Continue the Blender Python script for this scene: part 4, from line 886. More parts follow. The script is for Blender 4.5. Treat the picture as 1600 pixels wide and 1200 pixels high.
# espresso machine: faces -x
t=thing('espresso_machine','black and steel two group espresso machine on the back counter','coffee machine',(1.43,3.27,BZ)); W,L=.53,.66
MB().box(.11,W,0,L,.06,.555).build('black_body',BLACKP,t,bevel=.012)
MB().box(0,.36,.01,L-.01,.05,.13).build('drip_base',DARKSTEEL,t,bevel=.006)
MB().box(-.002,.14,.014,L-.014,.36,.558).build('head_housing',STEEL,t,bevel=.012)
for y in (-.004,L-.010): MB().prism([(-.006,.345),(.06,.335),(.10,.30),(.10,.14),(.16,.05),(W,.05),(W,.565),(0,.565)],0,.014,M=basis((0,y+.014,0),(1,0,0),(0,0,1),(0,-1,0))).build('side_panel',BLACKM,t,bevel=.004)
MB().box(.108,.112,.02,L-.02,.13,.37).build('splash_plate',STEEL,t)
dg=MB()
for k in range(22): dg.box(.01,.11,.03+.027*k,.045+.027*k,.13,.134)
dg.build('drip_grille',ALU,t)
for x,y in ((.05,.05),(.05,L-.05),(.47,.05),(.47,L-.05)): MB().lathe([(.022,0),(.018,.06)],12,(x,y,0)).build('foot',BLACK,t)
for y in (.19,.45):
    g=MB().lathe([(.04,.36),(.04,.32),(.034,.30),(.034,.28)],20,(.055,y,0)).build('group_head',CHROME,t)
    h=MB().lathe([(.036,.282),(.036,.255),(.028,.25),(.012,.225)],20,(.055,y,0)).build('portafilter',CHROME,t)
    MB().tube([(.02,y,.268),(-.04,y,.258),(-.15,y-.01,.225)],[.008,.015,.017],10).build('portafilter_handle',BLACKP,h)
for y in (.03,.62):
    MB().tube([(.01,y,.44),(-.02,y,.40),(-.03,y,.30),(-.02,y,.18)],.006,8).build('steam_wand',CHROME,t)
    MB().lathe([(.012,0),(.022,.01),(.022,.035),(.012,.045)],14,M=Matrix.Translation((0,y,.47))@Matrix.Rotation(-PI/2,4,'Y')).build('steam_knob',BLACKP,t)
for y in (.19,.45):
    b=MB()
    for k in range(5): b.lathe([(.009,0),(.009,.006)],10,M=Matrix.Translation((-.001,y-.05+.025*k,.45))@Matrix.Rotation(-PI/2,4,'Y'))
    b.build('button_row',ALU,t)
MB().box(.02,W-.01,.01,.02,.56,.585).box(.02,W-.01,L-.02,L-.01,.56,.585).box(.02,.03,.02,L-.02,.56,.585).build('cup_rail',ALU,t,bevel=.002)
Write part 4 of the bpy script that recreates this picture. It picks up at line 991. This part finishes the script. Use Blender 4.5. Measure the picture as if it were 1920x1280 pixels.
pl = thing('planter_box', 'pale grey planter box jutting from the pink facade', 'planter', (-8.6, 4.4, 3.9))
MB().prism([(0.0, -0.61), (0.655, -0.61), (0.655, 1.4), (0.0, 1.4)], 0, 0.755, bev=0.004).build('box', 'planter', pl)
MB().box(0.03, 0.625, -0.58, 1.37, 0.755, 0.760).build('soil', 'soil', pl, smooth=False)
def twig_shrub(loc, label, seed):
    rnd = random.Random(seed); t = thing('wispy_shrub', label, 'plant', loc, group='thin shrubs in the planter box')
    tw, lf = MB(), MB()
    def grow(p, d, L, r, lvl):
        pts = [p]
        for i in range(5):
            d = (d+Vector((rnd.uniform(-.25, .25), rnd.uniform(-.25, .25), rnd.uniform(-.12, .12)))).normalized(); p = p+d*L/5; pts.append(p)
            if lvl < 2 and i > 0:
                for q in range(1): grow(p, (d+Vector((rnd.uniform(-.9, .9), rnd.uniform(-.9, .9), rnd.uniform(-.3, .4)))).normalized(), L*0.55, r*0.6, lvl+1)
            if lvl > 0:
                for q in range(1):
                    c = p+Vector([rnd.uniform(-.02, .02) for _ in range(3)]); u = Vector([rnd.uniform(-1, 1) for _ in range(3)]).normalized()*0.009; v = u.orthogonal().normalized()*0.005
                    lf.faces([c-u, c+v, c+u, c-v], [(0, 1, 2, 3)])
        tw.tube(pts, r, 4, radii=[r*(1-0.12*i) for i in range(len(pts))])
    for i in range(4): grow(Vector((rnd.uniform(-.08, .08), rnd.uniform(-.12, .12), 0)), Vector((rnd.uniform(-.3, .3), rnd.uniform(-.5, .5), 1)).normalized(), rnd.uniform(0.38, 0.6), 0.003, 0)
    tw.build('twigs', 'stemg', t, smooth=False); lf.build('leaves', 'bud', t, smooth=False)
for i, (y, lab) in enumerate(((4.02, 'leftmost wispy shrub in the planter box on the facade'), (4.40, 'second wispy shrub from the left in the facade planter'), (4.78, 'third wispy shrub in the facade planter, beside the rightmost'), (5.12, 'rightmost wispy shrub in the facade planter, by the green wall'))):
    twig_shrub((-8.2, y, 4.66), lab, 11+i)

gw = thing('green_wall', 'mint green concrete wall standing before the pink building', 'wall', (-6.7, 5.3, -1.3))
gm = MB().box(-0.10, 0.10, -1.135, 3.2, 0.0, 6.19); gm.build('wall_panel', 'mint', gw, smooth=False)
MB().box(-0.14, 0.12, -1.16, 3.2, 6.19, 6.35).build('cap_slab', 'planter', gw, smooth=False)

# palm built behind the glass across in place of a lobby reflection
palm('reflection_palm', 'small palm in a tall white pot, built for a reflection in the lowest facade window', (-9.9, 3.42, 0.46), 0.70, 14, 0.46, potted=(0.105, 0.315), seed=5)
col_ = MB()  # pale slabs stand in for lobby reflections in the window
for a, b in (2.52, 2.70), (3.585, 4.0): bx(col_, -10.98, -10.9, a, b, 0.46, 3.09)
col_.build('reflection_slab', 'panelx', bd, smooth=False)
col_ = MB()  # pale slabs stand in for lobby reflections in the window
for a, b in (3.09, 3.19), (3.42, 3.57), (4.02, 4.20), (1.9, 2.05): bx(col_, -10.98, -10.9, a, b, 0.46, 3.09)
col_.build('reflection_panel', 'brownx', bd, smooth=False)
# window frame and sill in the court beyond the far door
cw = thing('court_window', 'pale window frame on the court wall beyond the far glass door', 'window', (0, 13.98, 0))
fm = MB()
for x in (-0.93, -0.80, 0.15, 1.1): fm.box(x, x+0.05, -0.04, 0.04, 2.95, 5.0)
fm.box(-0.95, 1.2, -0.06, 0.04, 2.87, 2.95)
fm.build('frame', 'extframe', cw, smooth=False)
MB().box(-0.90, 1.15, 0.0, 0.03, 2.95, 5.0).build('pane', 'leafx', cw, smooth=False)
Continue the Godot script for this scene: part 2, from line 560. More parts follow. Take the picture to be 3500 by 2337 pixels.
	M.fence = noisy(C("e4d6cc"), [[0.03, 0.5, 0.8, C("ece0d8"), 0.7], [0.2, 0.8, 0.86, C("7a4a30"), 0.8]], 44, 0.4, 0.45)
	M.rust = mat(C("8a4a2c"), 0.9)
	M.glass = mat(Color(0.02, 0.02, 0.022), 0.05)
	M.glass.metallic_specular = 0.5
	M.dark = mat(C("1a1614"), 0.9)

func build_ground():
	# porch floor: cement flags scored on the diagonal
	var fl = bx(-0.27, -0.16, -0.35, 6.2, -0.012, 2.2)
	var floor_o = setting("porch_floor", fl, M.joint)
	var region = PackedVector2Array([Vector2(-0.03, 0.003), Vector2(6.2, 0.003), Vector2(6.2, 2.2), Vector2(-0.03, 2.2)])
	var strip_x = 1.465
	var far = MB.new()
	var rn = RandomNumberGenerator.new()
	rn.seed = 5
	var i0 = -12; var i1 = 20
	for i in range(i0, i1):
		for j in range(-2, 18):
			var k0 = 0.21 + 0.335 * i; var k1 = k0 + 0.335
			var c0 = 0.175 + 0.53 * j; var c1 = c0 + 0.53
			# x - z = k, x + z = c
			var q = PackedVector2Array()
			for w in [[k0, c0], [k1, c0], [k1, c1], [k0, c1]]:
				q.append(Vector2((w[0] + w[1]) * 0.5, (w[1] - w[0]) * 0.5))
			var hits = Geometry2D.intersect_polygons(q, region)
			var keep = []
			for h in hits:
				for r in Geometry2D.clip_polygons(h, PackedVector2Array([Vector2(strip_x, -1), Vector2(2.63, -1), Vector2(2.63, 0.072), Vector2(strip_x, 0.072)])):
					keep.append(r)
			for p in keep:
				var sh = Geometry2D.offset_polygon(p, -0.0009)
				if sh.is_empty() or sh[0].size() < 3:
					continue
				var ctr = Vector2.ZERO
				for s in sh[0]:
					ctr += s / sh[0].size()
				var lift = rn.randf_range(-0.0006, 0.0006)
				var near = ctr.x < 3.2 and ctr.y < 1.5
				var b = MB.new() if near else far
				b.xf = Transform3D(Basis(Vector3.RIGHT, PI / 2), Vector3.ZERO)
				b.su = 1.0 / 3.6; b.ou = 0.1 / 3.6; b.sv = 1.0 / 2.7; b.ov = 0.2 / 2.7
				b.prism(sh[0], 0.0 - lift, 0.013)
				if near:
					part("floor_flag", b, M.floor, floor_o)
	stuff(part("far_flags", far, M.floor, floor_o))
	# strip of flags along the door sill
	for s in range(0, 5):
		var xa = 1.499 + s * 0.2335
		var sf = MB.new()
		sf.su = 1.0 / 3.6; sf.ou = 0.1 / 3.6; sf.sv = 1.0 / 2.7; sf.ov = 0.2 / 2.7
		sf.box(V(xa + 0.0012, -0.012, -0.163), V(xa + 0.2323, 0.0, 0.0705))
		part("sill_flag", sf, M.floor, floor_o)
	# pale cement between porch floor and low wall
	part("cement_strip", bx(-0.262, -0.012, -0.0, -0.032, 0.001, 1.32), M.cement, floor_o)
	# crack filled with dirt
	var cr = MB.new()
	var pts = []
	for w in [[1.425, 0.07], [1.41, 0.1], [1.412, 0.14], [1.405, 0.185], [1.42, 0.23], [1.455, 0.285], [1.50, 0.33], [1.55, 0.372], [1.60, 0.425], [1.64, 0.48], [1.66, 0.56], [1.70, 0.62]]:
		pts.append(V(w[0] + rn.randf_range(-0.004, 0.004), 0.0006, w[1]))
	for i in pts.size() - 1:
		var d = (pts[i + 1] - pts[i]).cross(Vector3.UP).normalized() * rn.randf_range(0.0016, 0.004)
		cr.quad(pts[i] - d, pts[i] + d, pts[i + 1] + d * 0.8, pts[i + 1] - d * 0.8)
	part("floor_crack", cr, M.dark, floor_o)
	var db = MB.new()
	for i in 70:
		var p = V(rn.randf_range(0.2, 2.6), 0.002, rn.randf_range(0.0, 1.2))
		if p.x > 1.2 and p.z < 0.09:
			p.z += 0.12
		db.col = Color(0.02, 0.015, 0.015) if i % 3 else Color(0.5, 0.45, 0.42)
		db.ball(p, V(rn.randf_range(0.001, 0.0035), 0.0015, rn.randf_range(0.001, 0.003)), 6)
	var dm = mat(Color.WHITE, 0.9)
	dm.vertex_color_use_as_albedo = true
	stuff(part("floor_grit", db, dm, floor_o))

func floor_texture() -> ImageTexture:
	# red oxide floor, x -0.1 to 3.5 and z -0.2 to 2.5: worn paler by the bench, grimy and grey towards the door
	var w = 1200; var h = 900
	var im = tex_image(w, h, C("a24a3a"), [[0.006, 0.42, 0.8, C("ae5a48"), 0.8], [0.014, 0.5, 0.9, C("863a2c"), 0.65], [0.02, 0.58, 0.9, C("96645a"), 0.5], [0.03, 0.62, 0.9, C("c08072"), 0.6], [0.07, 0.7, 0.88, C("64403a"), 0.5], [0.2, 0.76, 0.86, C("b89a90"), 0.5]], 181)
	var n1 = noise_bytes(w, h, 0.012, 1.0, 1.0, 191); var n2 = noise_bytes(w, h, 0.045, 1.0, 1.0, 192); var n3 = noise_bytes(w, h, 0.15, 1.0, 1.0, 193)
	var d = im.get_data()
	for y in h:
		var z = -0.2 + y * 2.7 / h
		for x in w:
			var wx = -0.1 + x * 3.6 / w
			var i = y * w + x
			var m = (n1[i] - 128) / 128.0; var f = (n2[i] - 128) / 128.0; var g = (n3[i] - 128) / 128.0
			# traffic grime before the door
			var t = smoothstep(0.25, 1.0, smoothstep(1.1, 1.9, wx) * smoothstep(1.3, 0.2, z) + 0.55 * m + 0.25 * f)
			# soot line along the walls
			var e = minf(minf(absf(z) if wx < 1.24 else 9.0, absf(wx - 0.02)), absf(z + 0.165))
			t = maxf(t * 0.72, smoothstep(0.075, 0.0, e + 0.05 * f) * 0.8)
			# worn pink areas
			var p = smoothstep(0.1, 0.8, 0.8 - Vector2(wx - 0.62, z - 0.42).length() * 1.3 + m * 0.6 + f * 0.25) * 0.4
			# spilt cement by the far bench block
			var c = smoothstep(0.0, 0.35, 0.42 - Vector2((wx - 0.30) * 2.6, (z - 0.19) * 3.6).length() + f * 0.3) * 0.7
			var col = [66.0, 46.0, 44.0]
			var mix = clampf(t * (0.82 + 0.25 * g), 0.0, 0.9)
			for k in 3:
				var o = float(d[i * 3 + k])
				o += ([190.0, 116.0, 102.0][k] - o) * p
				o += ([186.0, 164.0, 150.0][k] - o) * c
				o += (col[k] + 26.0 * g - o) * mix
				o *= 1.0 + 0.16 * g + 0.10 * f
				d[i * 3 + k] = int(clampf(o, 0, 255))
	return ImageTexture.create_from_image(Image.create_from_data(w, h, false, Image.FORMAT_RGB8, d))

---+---

### What the task requires:
Copy each line above containing the string "Blender".

### Solution for this task:
Continue the Blender Python script for this scene: part 4, from line 886. More parts follow. The script is for Blender 4.5. Treat the picture as 1600 pixels wide and 1200 pixels high.
Write part 4 of the bpy script that recreates this picture. It picks up at line 991. This part finishes the script. Use Blender 4.5. Measure the picture as if it were 1920x1280 pixels.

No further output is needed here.